Por Pedro Breier, correspondente policial do Cafezinho
Há uma guerra aberta entre os golpistas.
Se antes do impeachment a mídia conservadora, Gilmar Mendes, Sérgio Mouro, os procuradores da Lava Jato e os grandes partidos de direita (PSDB e PMDB) atuavam em perfeita harmonia, com o golpe praticamente consumado a disputa de poder entre os integrantes do consórcio golpista fica cada vez mais sangrenta.
Para que o golpe pudesse ser concretizado foi necessário um trabalho midiático para levar a opinião pública a apoiar incondicionalmente a lava-jato.
Nada muito difícil para uma mídia acostumada a se colocar sempre ao lado do Estado policial repressivo: os direitos humanos e o direito de defesa são ridicularizados nos programas policialescos, nas novelas, nas séries, no viés das notícias dos portais.
Sempre bom lembrar que Globo, Folha, Veja e Estadão apoiaram a ditadura militar, o Estado policial por excelência.
Bastou juntar esse fetiche punitivo incentivado na população há anos com o ódio ao PT semeado pela mesma mídia para que a Lava Jato se tornasse um sucesso de público.
Mas os fatos confirmam a experiência histórica e os alertas da blogosfera: quando os abusos por parte dos integrantes do sistema de justiça (procuradores da Lava Jato e Sérgio Moro, no caso) são tolerados porque estão atingindo os inimigos políticos a tendência é que esses abusos saiam do controle e passem a atingir os aliados também.
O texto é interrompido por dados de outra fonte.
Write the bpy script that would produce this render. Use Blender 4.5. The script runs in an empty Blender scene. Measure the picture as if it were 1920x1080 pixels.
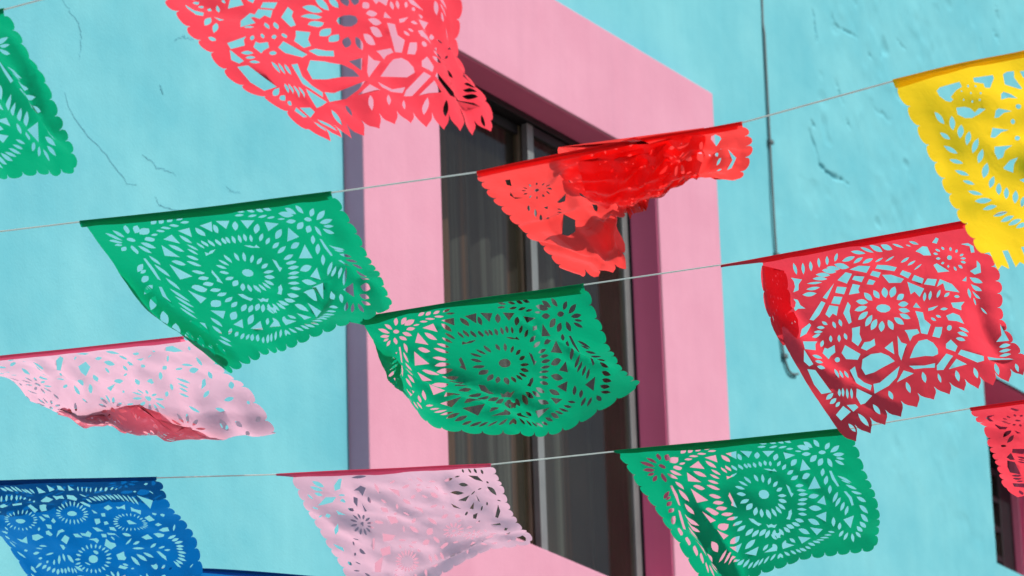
import bpy, math, random
import numpy as np
from mathutils import Matrix, Vector
from mathutils.geometry import delaunay_2d_cdt

scene = bpy.context.scene
col = scene.collection
RAD = math.radians

# ------------------------------------------------------------------ camera
cam_d = bpy.data.cameras.new('camera')
cam = bpy.data.objects.new('camera', cam_d)
col.objects.link(cam)
RIGHT = Vector((0.56075708, -0.8273909, -0.03123765))
FWD = Vector((0.77939664, 0.51474417, 0.35718247))
UP = Vector((-0.27945013, -0.22463912, 0.93351213))
cam.matrix_world = Matrix(((RIGHT.x, UP.x, -FWD.x, 0), (RIGHT.y, UP.y, -FWD.y, 0),
                           (RIGHT.z, UP.z, -FWD.z, 1.6), (0, 0, 0, 1)))
cam_d.sensor_width = 36
cam_d.lens = 157.41
cam_d.clip_start = 0.1
cam_d.clip_end = 2000
cam_d.dof.use_dof = True
cam_d.dof.focus_distance = 7.3
cam_d.dof.aperture_fstop = 12.5
scene.camera = cam

# ------------------------------------------------------------------ daylight
SUN_EL, SUN_AZ = 48.0, 7.0          # azimuth measured from the wall's outward normal (-Y) towards +X
world = bpy.data.worlds.new('World')
scene.world = world
world.use_nodes = True
wn = world.node_tree
for n in list(wn.nodes):
    wn.nodes.remove(n)
sky = wn.nodes.new('ShaderNodeTexSky')
sky.sky_type = 'NISHITA'
sky.sun_disc = False
sky.sun_elevation = RAD(SUN_EL)
sky.sun_rotation = RAD(180 - SUN_AZ)
sky.air_density = 0.7
sky.dust_density = 3.0
sky.ozone_density = 0.6
bg = wn.nodes.new('ShaderNodeBackground')
bg.inputs['Strength'].default_value = 0.10
wo = wn.nodes.new('ShaderNodeOutputWorld')
wn.links.new(sky.outputs[0], bg.inputs[0])
wn.links.new(bg.outputs[0], wo.inputs[0])

sun_d = bpy.data.lights.new('sun', 'SUN')
sun_d.energy = 3.6
sun_d.angle = RAD(0.53)
sun_d.color = (1.0, 0.95, 0.885)
sun = bpy.data.objects.new('sun', sun_d)
col.objects.link(sun)
to_sun = Vector((math.sin(RAD(SUN_AZ)) * math.cos(RAD(SUN_EL)), -math.cos(RAD(SUN_AZ)) * math.cos(RAD(SUN_EL)), math.sin(RAD(SUN_EL))))
sun.rotation_euler = to_sun.to_track_quat('Z', 'Y').to_euler()
sun.location = (0, -5, 12)

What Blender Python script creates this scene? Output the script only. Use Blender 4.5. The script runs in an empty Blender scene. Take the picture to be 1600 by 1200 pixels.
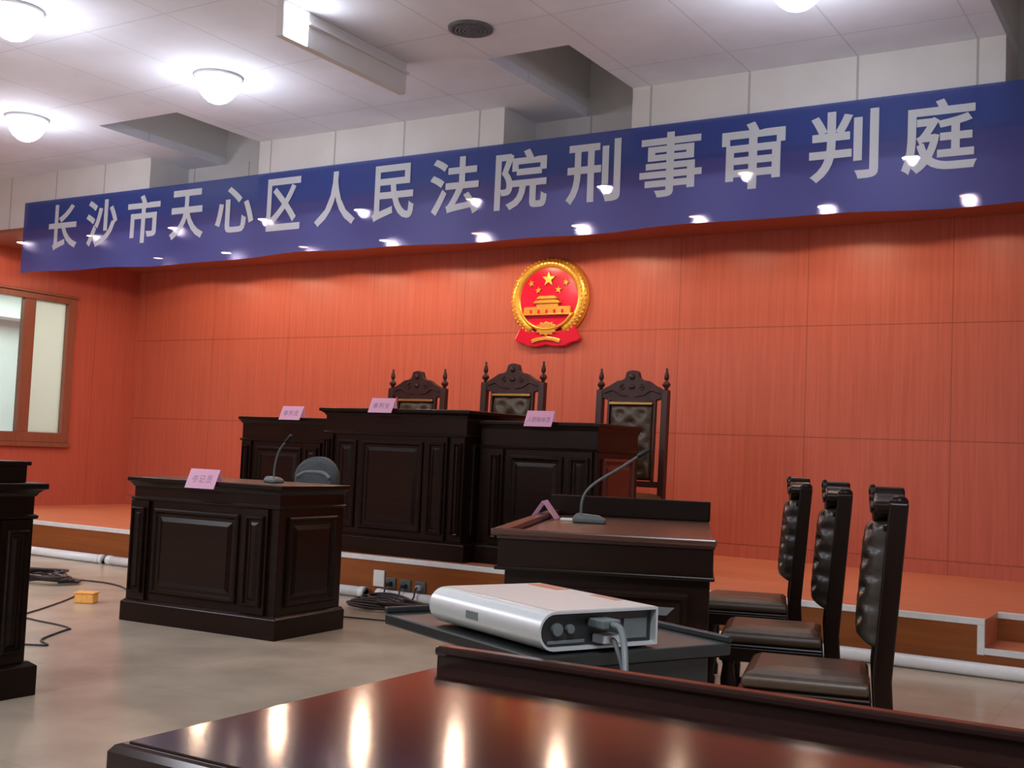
import bpy, bmesh, math, random
from mathutils import Vector, Matrix
random.seed(7)
PI = math.pi
scene = bpy.context.scene
COL = scene.collection

# ------------------------------------------------------------------ camera
cam_data = bpy.data.cameras.new('camera')
cam = bpy.data.objects.new('camera', cam_data)
COL.objects.link(cam)
cam_data.sensor_width = 36.0
cam_data.lens = 36.0 * 1797.15 / 1600.0
cam_data.clip_start = 0.05
# columns: camera right / up / back axes in the room's axes (x along the rear wall, y towards it)
CAM_R = Matrix(((0.8519, -0.0040, 0.5236), (0.5219, -0.0746, -0.8498), (0.0425, 0.9972, -0.0615)))
CAM_R = CAM_R.to_quaternion().normalized().to_matrix()
cam.matrix_world = Matrix.Translation((0, 0, 1.15)) @ CAM_R.to_4x4()
scene.camera = cam

# ------------------------------------------------------------------ world, view
world = bpy.data.worlds.new('world')
scene.world = world
world.use_nodes = True
world.node_tree.nodes['Background'].inputs[0].default_value = (0.75, 0.78, 0.9, 1)
world.node_tree.nodes['Background'].inputs[1].default_value = 0.05
vs = scene.view_settings
vs.view_transform = 'Standard'
vs.look = 'None'
vs.exposure = 0.0
vs.gamma = 1.0
vs.use_curve_mapping = False

# light levels
P_SOFFIT_FRONT = 14.0      # small warm downlights just behind the banner
P_SOFFIT_REAR = 36.0       # small warm downlights washing the rear wall
P_DOWNLIGHT = 19.0         # round ceiling lamps of the hall
P_FILL = 140.0             # unseen ceiling panels added as fill light
P_NEXT_ROOM = 170.0
WARM = (1.0, 0.70, 0.50)
COOL = (0.86, 0.9, 1.0)

# ------------------------------------------------------------------ helpers
def tag(o, label=None, cat=None, group=None, kind=None):
    if label: o['label'] = label
    if cat: o['category'] = cat
    if group: o['group'] = group
    if kind: o['kind'] = kind
    return o

def empty(name, loc=(0, 0, 0), rz=0.0):
    o = bpy.data.objects.new(name, None)
    COL.objects.link(o)
    o.location = loc
    o.rotation_euler = (0, 0, rz)
    o.empty_display_size = 0.1
    return o

def thing(name, label, cat, loc=(0, 0, 0), rz=0.0, group=None):
    return tag(empty(name, loc, rz), label, cat, group)

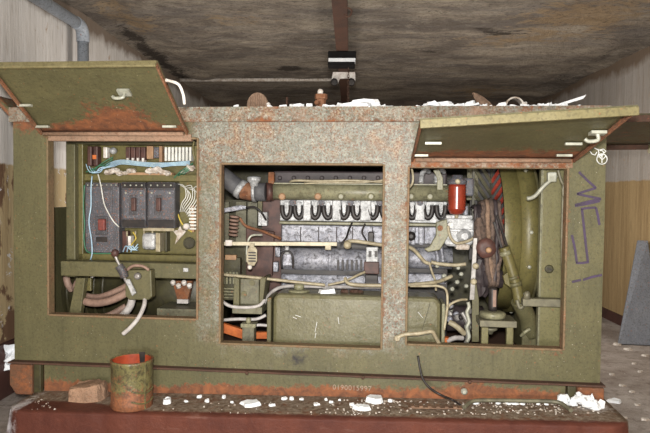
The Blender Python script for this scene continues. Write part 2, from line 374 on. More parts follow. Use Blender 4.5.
def lin(a, b, step):
    n = max(1, int(abs(b - a) / step + .5)); return [a + (b - a) * i / n for i in range(n + 1)]
def cl(v, a=0.0, b=1.0): return max(a, min(b, v))
def pts(*q): return [P(a, b, y) for a, b, y in q]

# ================================================================== the room
XLW, XRW, ZC, YB, YF = -2.10, 2.68, 2.63, 8.9, -2.2
nz = lambda x, y, k: math.sin(x * 3.1 * k + 1.3 * math.sin(y * 2.3 * k)) * math.sin(y * 2.7 * k + 1.7 * math.sin(x * 1.9 * k))
mb = MB(); xs = lin(XLW, XRW, .08); ys = lin(YF, YB, .1)
grid = [[mb.bm.verts.new((x, y, ZC - .012 * nz(x, y, 1) - .009 * nz(x, y, 2.7) - (.05 * max(0, 1 - abs(x - XLW - .3) / .3) * nz(x, y, 2.1)) - (.04 * max(0, 1 - abs(XRW - .2 - x) / .2) * nz(x, y, 2.3)))) for y in ys] for x in xs]
for i in range(len(xs) - 1):
    for j in range(len(ys) - 1):
        f = mb.bm.faces.new((grid[i][j], grid[i + 1][j], grid[i + 1][j + 1], grid[i][j + 1])); f.smooth = True
stains = []
for px, py, sx, sy, k in ((131, 36, .10, .3, 1.), (148, 52, .10, .3, .8), (163, 64, .12, .35, .9), (182, 76, .15, .3, .9), (290, 68, .22, .12, .8), (225, 66, .3, .12, .5), (504, 33, .28, .10, 1.), (480, 28, .15, .07, .7), (430, 52, .2, .12, .7), (440, 12, .12, .06, .6), (560, 78, .2, .3, .6), (600, 55, .12, .3, .6), (335, 70, .7, .35, .35)):
    c = CAM + ray(px, py) * ((ZC - CAM.z) / ray(px, py).z); stains.append((c.x, c.y, sx, sy, k))
ochre = []
for px, py, sx, sy, k in ((590, 15, .5, .5, .9), (520, 40, .6, .25, .6), (130, 20, .2, .6, .7), (480, 92, .5, .5, .6), (240, 20, .4, .2, .5)):
    c = CAM + ray(px, py) * ((ZC - CAM.z) / ray(px, py).z); ochre.append((c.x, c.y, sx, sy, k))
gs = lambda L, x, y: cl(sum(k * math.exp(-((x - a) / p) ** 2 - ((y - b) / q) ** 2) for a, b, p, q, k in L))
struct('ceiling', mb, 'ceiling', wear=lambda x, y, z: (gs(stains, x, y), gs(ochre, x, y), cl((y - 5.2) / 3)))
struct('floor', MB().box(XLW, XRW, YF, YB, -.1, 0), 'floor')
struct('wall_left', MB().box(XLW - .2, XLW, YF, YB, 0, ZC + .1), 'wall_l')
struct('wall_right', MB().box(XRW, XRW + .2, YF, YB, 0, ZC + .1), 'wall_r')
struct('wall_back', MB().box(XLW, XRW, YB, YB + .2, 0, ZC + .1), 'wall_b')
struct('baseboard_left', MB().box(XLW, XLW + .025, YF, YB, 0, .33), 'dado')
struct('baseboard_right', MB().box(XRW - .02, XRW, YF, YB, 0, .10), 'dado')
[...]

Gilmar Mendes, ligado umbilicalmente ao PSDB – o ministro teve a desfaçatez de citar um artigo de José Serra em um voto no STF sobre o rito do impeachment! -, que de bobo não tem nada, sabe disso e já tratou de mandar o recado ao Ministério Público.
“Isso não vai prosseguir assim, a gente tem instrumentos para se colocar freios. É preciso colocar freios nisso, nesse tipo de conduta.”
“Se houver exagero alguém tem que puxar. O tribunal (STF) tem mecanismos para fazer valer a lei.
“Isso precisa ser colocado nos seus devidos termos. Vazamento tem em todo lugar. No caso do ministro Toffoli, a responsabilidade é clara da Procuradoria como um todo.”
“A concentração de poderes é um risco. Depois não querem a Lei do Abuso de Autoridade. É muito curioso.”
Quando os abusos ameaçam aliados e colegas Gilmar Mendes lembra-se de que a lei deve ser cumprida.
Mas o gostinho do poder é instigante, e os heróis da luta contra a corrupção aparentemente não vão sair de cena tão facilmente.
Associações de procuradores e de magistrados – sintomático que estes atuem politicamente ao lado da acusação, ignorando completamente o equilíbrio entre defesa e acusação que é necessário a um julgador – soltaram notas reagindo às declarações de Gilmar (aqui e aqui).
O PGR Rodrigo Janot também reagiu: “A Lava Jato, hoje, está incomodando tanto e a quem e por quê?”.
Com as ‘10 medidas contra a corrupção’ (bem mais de 10 medidas pró-acusação no processo penal, na verdade) o MP e os magistrados-acusadores buscam aumentar e consolidar esse poder angariado nos últimos meses.
Gilmar Mendes, sobre as tais medidas:
É aquela coisa de delírio. Veja as dez propostas que apresentaram. Uma delas diz que prova ilícita feita de boa fé deve ser validada. Quem faz uma proposta dessa não conhece nada de sistema, é um cretino absoluto. Cretino absoluto. Imagina que amanhã eu posso justificar a tortura porque eu fiz de boa fé.
Acabou a lua de mel: Moro e os procuradores, os defensores das medidas, são agora uns “cretinos absolutos”.
As críticas de Gilmar são todas corretas, mas o próprio Mendes utilizou prova obtida ilicitamente – a gravação da conversa entre Lula e Dilma depois de encerrada a autorização para o grampo dada por Moro – para impedir a posse de Lula como ministro da Casa Civil, como bem apontou o jornalista Fernando Molica.
O fato é que a Lava Jato foi usada para derrubar Dilma e agora não interessa mais aos partidos de direita e ao STF um MPF e um magistrado de primeiro grau tão poderosos.
A Folha cita hoje uma frase, de um procurador anônimo, que é emblemática da guerra surda que se instalou entre os golpistas: “Éramos lindos até o impeachment ser irreversível. Agora que já nos usaram, dizem chega”.